### [Written instruction]
Can you copy out the data exactly? Leave the images out.

### [Data excerpt]
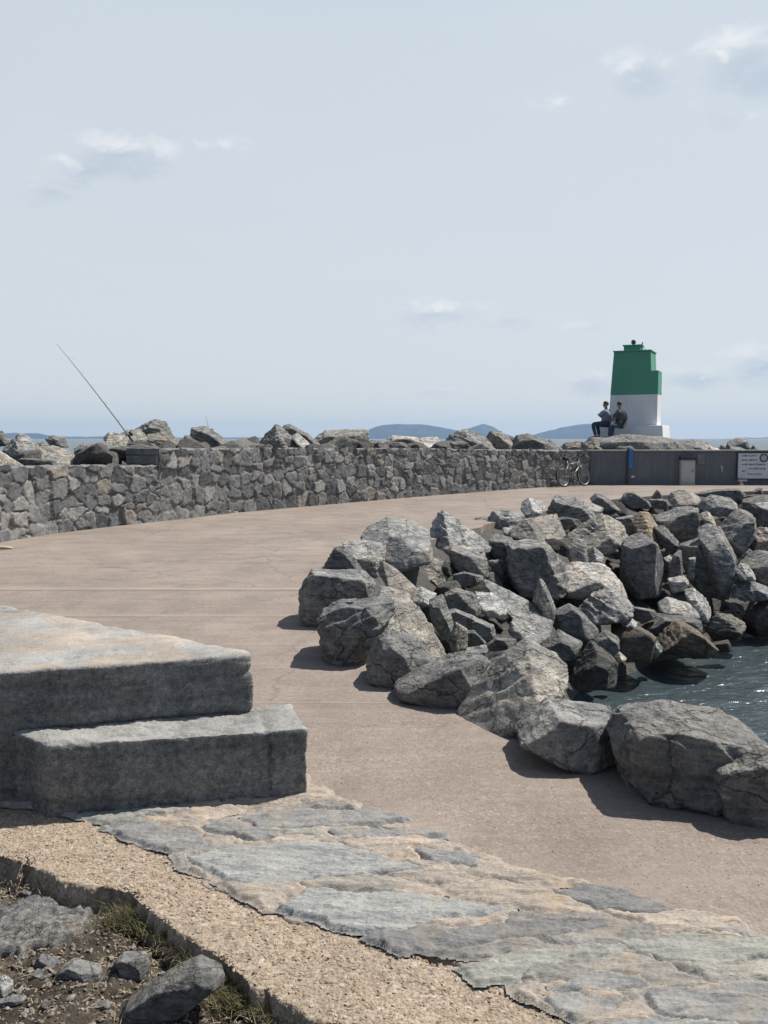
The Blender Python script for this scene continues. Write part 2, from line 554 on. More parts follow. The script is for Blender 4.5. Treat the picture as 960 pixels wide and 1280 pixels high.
M = dict(
    rock=mat_rock(), pebble_rock=mat_rock('small_stone', 4.0), wall=mat_wall(), path=mat_path(),
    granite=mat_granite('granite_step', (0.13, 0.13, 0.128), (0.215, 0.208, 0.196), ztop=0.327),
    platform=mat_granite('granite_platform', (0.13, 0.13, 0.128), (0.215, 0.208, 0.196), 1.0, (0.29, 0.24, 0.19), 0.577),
    gravel=mat_gravel(), mortar=mat_mortar(), flag=mat_flag(), dirt=mat_dirt(), terrain=mat_terrain(), water=mat_water(),
    darkwall=mat_paint('dark_render', (0.125, 0.133, 0.142), (0.20, 0.205, 0.21), 0.7),
    coping=mat_plain('pale_mortar_cap', (0.30, 0.28, 0.26), 0.9, 0.3, 8, 0.6),
    green=mat_paint('green_paint', (0.095, 0.30, 0.20), (0.13, 0.31, 0.22), 0.5),
    white=mat_paint('white_paint', (0.72, 0.72, 0.72), (0.55, 0.53, 0.50), 0.5),
    cabinet=mat_paint('cabinet_grey', (0.44, 0.44, 0.42), (0.34, 0.33, 0.30), 0.5),
    black=mat_plain('black_rubber', (0.02, 0.02, 0.022), 0.6),
    darkmetal=mat_plain('dark_metal', (0.06, 0.062, 0.065), 0.45, 0.2, 8, 0, 0.6),
    silver=mat_plain('silver_frame_paint', (0.25, 0.25, 0.255), 0.35, 0.08, 8, 0, 0.3),
    steel=mat_plain('bare_steel', (0.45, 0.45, 0.46), 0.4, 0.1, 8, 0, 0.8),
    signwhite=mat_plain('sign_white', (0.56, 0.58, 0.62), 0.5, 0.10, 4),
    signink=mat_plain('sign_ink', (0.10, 0.11, 0.14), 0.6),
    blue=mat_plain('blue_enamel', (0.04, 0.16, 0.38), 0.5, 0.15, 6),
    pink=mat_plain('faded_pink_paint', (0.46, 0.38, 0.38), 0.7, 0.2, 12),
    skin=mat_plain('skin', (0.34, 0.20, 0.14), 0.55, 0.08, 12),
    hair=mat_plain('dark_hair', (0.018, 0.014, 0.012), 0.6, 0.3, 40),
    shirt=mat_plain('blue_grey_shirt', (0.19, 0.225, 0.30), 0.9, 0.15, 20, 0.3),
    jacket=mat_plain('dark_grey_jacket', (0.075, 0.08, 0.085), 0.9, 0.2, 20, 0.3),
    jeans=mat_plain('dark_blue_jeans', (0.045, 0.06, 0.10), 0.9, 0.2, 20, 0.3),
    shoe=mat_plain('dark_shoe', (0.03, 0.03, 0.035), 0.7),
    wood=mat_plain('pale_driftwood', (0.55, 0.45, 0.33), 0.85, 0.2, 14, 0.4),
    rod=mat_plain('rod_blank', (0.09, 0.095, 0.105), 0.4, 0.1, 6),
    hill=mat_plain('scrub_hillside', (0.018, 0.034, 0.060), 0.95, 0.35, 0.004),
    grass=mat_plain('dry_grass', (0.13, 0.115, 0.055), 0.9, 0.5, 9.0),
    straw=mat_plain('straw', (0.38, 0.31, 0.20), 0.9, 0.35, 9.0),
    chips=mat_plain('stone_chips', (0.325, 0.26, 0.19), 0.9, 0.42, 45.0, 0.2),
    darkchips=mat_plain('soil_chips', (0.19, 0.165, 0.135), 0.9, 0.7, 30.0, 0.3),
    foam=mat_plain('white_scrap', (0.7, 0.7, 0.68), 0.8, 0.1, 12),
)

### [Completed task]
The Blender Python script for this scene continues. Write part 2, from line 554 on. More parts follow. The script is for Blender 4.5. Treat the picture as 960 pixels wide and 1280 pixels high.
M = dict(
    rock=mat_rock(), pebble_rock=mat_rock('small_stone', 4.0), wall=mat_wall(), path=mat_path(),
    granite=mat_granite('granite_step', (0.13, 0.13, 0.128), (0.215, 0.208, 0.196), ztop=0.327),
    platform=mat_granite('granite_platform', (0.13, 0.13, 0.128), (0.215, 0.208, 0.196), 1.0, (0.29, 0.24, 0.19), 0.577),
    gravel=mat_gravel(), mortar=mat_mortar(), flag=mat_flag(), dirt=mat_dirt(), terrain=mat_terrain(), water=mat_water(),
    darkwall=mat_paint('dark_render', (0.125, 0.133, 0.142), (0.20, 0.205, 0.21), 0.7),
    coping=mat_plain('pale_mortar_cap', (0.30, 0.28, 0.26), 0.9, 0.3, 8, 0.6),
    green=mat_paint('green_paint', (0.095, 0.30, 0.20), (0.13, 0.31, 0.22), 0.5),
    white=mat_paint('white_paint', (0.72, 0.72, 0.72), (0.55, 0.53, 0.50), 0.5),
    cabinet=mat_paint('cabinet_grey', (0.44, 0.44, 0.42), (0.34, 0.33, 0.30), 0.5),
    black=mat_plain('black_rubber', (0.02, 0.02, 0.022), 0.6),
    darkmetal=mat_plain('dark_metal', (0.06, 0.062, 0.065), 0.45, 0.2, 8, 0, 0.6),
    silver=mat_plain('silver_frame_paint', (0.25, 0.25, 0.255), 0.35, 0.08, 8, 0, 0.3),
    steel=mat_plain('bare_steel', (0.45, 0.45, 0.46), 0.4, 0.1, 8, 0, 0.8),
    signwhite=mat_plain('sign_white', (0.56, 0.58, 0.62), 0.5, 0.10, 4),
    signink=mat_plain('sign_ink', (0.10, 0.11, 0.14), 0.6),
    blue=mat_plain('blue_enamel', (0.04, 0.16, 0.38), 0.5, 0.15, 6),
    pink=mat_plain('faded_pink_paint', (0.46, 0.38, 0.38), 0.7, 0.2, 12),
    skin=mat_plain('skin', (0.34, 0.20, 0.14), 0.55, 0.08, 12),
    hair=mat_plain('dark_hair', (0.018, 0.014, 0.012), 0.6, 0.3, 40),
    shirt=mat_plain('blue_grey_shirt', (0.19, 0.225, 0.30), 0.9, 0.15, 20, 0.3),
    jacket=mat_plain('dark_grey_jacket', (0.075, 0.08, 0.085), 0.9, 0.2, 20, 0.3),
    jeans=mat_plain('dark_blue_jeans', (0.045, 0.06, 0.10), 0.9, 0.2, 20, 0.3),
    shoe=mat_plain('dark_shoe', (0.03, 0.03, 0.035), 0.7),
    wood=mat_plain('pale_driftwood', (0.55, 0.45, 0.33), 0.85, 0.2, 14, 0.4),
    rod=mat_plain('rod_blank', (0.09, 0.095, 0.105), 0.4, 0.1, 6),
    hill=mat_plain('scrub_hillside', (0.018, 0.034, 0.060), 0.95, 0.35, 0.004),
    grass=mat_plain('dry_grass', (0.13, 0.115, 0.055), 0.9, 0.5, 9.0),
    straw=mat_plain('straw', (0.38, 0.31, 0.20), 0.9, 0.35, 9.0),
    chips=mat_plain('stone_chips', (0.325, 0.26, 0.19), 0.9, 0.42, 45.0, 0.2),
    darkchips=mat_plain('soil_chips', (0.19, 0.165, 0.135), 0.9, 0.7, 30.0, 0.3),
    foam=mat_plain('white_scrap', (0.7, 0.7, 0.68), 0.8, 0.1, 12),
)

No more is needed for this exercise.